Courtesy of Alan Jacobs, I found a wonderful essay by Edward Mendelson on a principled dispute between Bennett Cerf and W.H. Auden over Random House banishing Ezra Pound from a revised anthology, in the original of which several Pound poems appeared — that is, in modern parlance, defiantly “no-platforming” Pound.

The essay is multivalent with issues of today, starting with how grateful I am that we have no friends censorious enough to drop us over the name of our late, lamented cat Heidegger, whose namesake (in case you didn’t know) was a consequential philosopher before he was an inconsequential Nazi.

There’s no doubt that today’s progressive callout culture would side with Bennett Cerf’s initial position. My doubt comes in the area of whether they could be persuaded to reconsider, as Cerf did, or whether instead any attempted persuasion would risk getting the would-be persuader banished, too.

But the end of the essay evoked for me my own sentimental forgiveness of Auden’s unrepentant homosexuality (he tried and tried and tried chastity until he stopped trying — or so is my understanding; and yes, that reveals that there’s a callout culture temptation within me, too) based on my sense that his poetry reflected a powerfully Christian imagination despite his sexual irregularities.

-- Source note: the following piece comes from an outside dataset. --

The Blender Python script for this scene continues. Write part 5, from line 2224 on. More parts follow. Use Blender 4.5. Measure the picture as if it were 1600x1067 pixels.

I think Auden himself would have rejected, and perhaps did reject, such sentiment:

Auden gave much thought to the question of writers “whose works / Are in better taste than their lives,” as he wrote with ironic understatement in his poem “At the Grave of Henry James.” When he wrote to Cerf that he got “very exasperated with the people who argue that Pound should be acquitted or let down gently because he is a poet, which is obviously nonsense,” he was refusing a subtler temptation that he, perhaps like every successful artist, knew from experience. “You hope, yes, / your books will excuse you, / save you from hell,” he wrote in a poem addressed to himself, part of his “Postscript” to a poem about poetry-writing, “The Cave of Making.”

In the same poem, he refused any fantasy that his work justified his faults—the same nonsense that he refused when others used it to justify Ezra Pound. Instead, he sensed, his faults had damaged his work: had he been a better person, he might have written better poems. In print and in private, he seems never to have condemned other writers’ work on the basis of their personal faults. He knew too little about them to judge. But his own self-knowledge led him to imagine a moment when his self and his work would both be subject to judgment:

God may reduce you
on Judgment Day
to tears of shame,
reciting by heart
the poems you would
have written, had
your life been good.

As for my own temptation to judge poetry according to the poet, Auden’s comment to Cerf hints at a cure: “The whole case only confirms my long-held belief that it would be far better if all books were published anonymously.”